Grand Piano, a Podcast, and a Netflix Original

Although I didn’t set out with this goal, I again managed another week with quite a variation in my media consumption. It all started with Grand Piano, which was one of the many movies on my “To Watch” list. If I remember correctly, it was a film that came highly recommended by one of my professors, and let me say, I was not impressed. After watching it, I completely understand why it only received a 5.9 on IMDb. Although it did have a couple of redeeming qualities like cinematography, the plot fell flat. It follows Tom Selznick (Elijah Wood), a pianist who is performing for the first time after a devastating failure five years ago. Upon beginning his concert, he discovers he is being watched and will be shot if he plays one wrong note. It seems like an intriguing concept, but let me assure you, it’s not worth your time unless you want to see a few examples of psychological cinematography. One thing the film excelled in was creating shots that visually convey what Selznick is feeling. Aside from that, 5.9 was probably a generous rating.

I’ve never really listened to podcasts, but this week I listened to my first one. I had been meaning to listen to this particular podcast because it featured Vine star Brandon Calvillo. It was surprising to discover that this show is actually produced by two NAU students, and I’ve actually seen posters advertising their show around campus. The podcast is called The Best and Worst of the Best, and involves the hosts Nate Jones and Austin Gold discussing the best rated and worst rated movie of a highly esteemed director. In this particular episode the hosts, along with guest star Brandon Calvillo discussed the films of Paul Thomas Anderson. I personally did not enjoy the podcast because it was and hour-and-a-half long, and I’ve never actually seen a Paul Thomas Anderson movie. Speaking objectively, I think anyone who truly enjoys film and directors specifically, would really enjoy this podcast. You can tell that the hosts actually care about what they’re talking about and have taken the time to do some research and speak from an informed position.

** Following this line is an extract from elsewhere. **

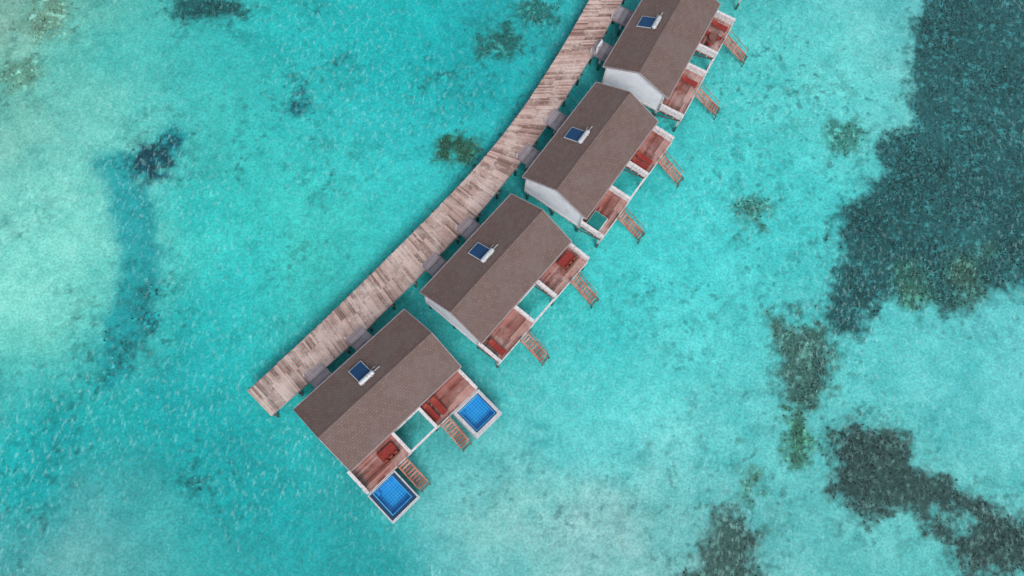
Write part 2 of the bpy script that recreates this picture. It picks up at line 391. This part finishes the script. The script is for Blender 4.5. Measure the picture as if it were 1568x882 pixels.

Finally, I watched the Netflix original show Ultimate Beastmaster. This show is a lot like American Ninja Warrior, but with a twist: each episode features two contestants from six different countries. They also have a commentating duo from each of the countries including America, Mexico, Brazil, Japan, South Korea, and Germany. It’s an incredibly challenging obstacle course with four stages. Participants try to rack up as many points as possible by completing each obstacle. The eight highest scoring participants move on to round two. The points are cumulative, and only five contestants can continue to round three. From there, the top two compete head to head, scaling a rock wall and gathering points with each “energy tap” button along the way. I found the show to be compelling to watch if for no other reason than the incredibly athletic ability that each contestant has. There is also a fun banter between the hosts. Another thing I found to be cool was the multilingual aspect of the show. Each contestant and host speaks in their native language, and there is a different edit of the show for each of the six countries. The only other one accessible to Netflix users in the U.S. is Mexico, but it is cool nonetheless. I’m excited for season two.